I’m fortunate because my dream book signing has already occurred. So how many books were sold? Zero, which was precisely the number I expected.
This requires some explanation: To be accurate, it was a book reading, but not a signing. The latter was impossible because the advanced copy of the commemorative edition didn’t arrive in Italy on time. The copies of this 50-book edition were not for sale in any case.

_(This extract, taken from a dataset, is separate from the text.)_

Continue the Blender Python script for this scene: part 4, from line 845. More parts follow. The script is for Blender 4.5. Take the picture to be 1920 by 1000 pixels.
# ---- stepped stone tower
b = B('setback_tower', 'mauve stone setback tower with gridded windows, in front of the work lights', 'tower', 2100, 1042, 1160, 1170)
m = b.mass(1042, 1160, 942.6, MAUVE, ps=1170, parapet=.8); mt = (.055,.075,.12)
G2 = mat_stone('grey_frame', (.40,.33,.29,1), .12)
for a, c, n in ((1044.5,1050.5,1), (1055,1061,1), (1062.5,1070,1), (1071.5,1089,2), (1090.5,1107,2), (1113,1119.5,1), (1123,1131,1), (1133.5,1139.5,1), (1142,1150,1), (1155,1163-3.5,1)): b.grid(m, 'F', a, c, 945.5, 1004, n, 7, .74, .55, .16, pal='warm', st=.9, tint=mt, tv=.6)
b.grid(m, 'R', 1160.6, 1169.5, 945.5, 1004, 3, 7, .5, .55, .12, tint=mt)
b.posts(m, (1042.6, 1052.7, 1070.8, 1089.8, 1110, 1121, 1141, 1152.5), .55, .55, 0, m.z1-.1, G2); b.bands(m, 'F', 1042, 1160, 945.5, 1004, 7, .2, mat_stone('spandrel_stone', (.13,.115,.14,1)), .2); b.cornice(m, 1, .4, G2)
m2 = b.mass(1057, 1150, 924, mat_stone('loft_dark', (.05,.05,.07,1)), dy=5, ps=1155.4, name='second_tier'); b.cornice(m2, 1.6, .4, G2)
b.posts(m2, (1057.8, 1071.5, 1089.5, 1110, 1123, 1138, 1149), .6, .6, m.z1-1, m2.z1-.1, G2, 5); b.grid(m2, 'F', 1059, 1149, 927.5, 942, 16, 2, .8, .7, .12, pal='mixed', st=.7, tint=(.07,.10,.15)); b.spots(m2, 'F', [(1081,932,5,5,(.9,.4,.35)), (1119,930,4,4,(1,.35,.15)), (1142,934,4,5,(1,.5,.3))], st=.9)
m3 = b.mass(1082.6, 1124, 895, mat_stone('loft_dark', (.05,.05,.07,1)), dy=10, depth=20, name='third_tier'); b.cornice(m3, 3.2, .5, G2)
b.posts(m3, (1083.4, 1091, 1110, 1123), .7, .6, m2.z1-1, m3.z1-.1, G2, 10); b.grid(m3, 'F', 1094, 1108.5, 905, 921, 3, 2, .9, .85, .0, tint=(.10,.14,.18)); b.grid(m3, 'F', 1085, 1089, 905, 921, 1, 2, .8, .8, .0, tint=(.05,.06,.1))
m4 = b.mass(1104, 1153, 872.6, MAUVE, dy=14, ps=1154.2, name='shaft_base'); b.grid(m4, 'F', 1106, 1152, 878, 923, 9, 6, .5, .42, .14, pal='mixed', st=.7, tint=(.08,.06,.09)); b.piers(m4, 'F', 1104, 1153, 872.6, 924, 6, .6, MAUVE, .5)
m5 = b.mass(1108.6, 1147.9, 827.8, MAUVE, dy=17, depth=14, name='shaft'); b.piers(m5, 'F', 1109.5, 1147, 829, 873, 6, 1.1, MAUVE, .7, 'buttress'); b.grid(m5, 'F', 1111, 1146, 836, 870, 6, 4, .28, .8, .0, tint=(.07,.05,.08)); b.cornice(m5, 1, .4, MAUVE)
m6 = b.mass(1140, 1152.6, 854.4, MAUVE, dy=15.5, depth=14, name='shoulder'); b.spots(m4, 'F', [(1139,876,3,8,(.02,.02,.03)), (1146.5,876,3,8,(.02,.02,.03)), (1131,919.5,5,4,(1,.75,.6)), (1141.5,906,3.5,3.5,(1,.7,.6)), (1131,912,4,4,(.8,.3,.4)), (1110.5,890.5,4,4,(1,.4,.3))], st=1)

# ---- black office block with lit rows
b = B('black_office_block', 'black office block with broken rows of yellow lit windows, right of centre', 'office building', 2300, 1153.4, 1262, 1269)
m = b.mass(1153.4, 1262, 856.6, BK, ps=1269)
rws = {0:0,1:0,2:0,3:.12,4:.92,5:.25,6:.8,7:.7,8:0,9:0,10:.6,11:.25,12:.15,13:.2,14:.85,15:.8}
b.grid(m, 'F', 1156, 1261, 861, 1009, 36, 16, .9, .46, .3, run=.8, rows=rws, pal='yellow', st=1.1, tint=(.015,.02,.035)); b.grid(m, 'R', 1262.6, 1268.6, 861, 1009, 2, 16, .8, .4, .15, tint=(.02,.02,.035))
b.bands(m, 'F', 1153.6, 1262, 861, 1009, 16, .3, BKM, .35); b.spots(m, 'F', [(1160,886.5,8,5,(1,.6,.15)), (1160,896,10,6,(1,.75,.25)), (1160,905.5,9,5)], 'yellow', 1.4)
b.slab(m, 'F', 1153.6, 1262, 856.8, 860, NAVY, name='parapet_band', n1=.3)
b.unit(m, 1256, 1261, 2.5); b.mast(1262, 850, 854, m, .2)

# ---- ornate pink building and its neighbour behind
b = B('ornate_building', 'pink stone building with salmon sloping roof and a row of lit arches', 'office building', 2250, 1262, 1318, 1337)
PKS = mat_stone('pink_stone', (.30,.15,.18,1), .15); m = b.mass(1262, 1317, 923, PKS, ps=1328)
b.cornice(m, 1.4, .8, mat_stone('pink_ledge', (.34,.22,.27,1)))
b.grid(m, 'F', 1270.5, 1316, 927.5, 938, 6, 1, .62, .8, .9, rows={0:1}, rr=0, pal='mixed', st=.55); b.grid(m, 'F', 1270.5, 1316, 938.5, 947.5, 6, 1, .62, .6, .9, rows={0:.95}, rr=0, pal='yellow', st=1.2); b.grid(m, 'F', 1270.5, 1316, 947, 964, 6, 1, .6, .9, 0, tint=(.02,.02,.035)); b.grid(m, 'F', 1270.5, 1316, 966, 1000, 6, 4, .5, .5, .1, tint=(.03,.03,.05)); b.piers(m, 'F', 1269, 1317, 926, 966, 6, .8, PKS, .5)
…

They were to be gifted to my interviewees’ families and to all those in the community who assisted me with my research for the book. (The books arrived and were distributed the following month.)
Though the book did not, I arrived on time to do the reading in the tiny village of Sommocolonia on a date I had known since I began my very long writing project that I wished to be present for. (I did have with me a mock-up of a book with the correct cover that people photographed.) It was December 26, 2019, the 75th anniversary of the Sommocolonia battle which is the center piece of Braided in Fire: Black GIs and Tuscan Villagers on the Gothic Line.
I knew the book should be launched in the location of the story and should be offered first to the village community and the larger Barga area it is situated in.
The event was all I dreamt of and more: a spectacular warm, clear day, costumes and pageantry honoring those who had died in the village battle, a band playing partisan tunes, a responsive audience of people I knew intimately which included the local Barga mayor. It was precisely because of this intimacy that it was so important to me to be in my adopted village on this commemoration day. I was thrilled knowing I was in the right place at the right time, the perfect launching pad!
Unexpectedly, it turned out to also produce good publicity. The well-known Italian journalist, Enrico Deaglio, attended and wrote an article about it in La Repubblica which is posted on my website braidedinfire.com in both English and Italian under MEDIA & NEWS. In the same location there are photos of the event.
Why should people want to read your book & how would you like your book to change the world?
People should want to read Braided in Fire to learn about an amazing bit of American/Italian history. The story reveals truths about the suffering of two groups little is known about in regard to WWII: black GIs and Italian peasants. At the time, both groups had strong oral traditions, but not written ones. As a result, their experiences have, with a few exceptions, gone unrecorded.
The political danger, the terror and the hunger experienced by the Italian population during the period is known by older generations in Italy, but little known elsewhere. Not much has been written, including in Italian, about the peasant experience in the countryside. Even villages as small as Sommocolonia were torn between armed resistance to Fascism by joining local partisans or collaborating with the Fascists (and later the Nazi’s) with their sinister ideologies. Neutrality was not a possibility.
The book also reveals the astounding multitude of ways in which African American soldiers suffered prejudice in the U.S. Army of WWII. A black soldier gazing in a shop window who did not see the approach of a white officer would be arrested for not saluting. Far more lethal were situations where the soldiers were used as cannon fodder by officers who sent them on suicidal missions, apparently not caring about their fate. (Edward Brooke, who later became a Massachusetts Senator, is quoted in the book describing one such situation encountered by his unit.) Why is it important to know about this history? It gives the reader a vivid background to the indignities and dangers suffered by blacks who were trying to serve their country and help liberate Europe. In Italy these men were fighting two battles, one against the Nazis with their convictions about the superior Arian race, and the other against their own white superior officers, who generally treated them with contempt.
Though American black soldiers no longer suffer as many inequities in the U.S. Army, prejudice continues to be expressed in myriad ways in American society today. With the Black Lives Matter movement, white people are finally learning to become attuned to some of the nuances of prejudice. This book will further that understanding.
It is my hope that revealing the heroism of these black soldiers who, despite the appalling treatment they received, gave their all in the cause of liberty, will help Americans to fully recognize the value of our black citizens.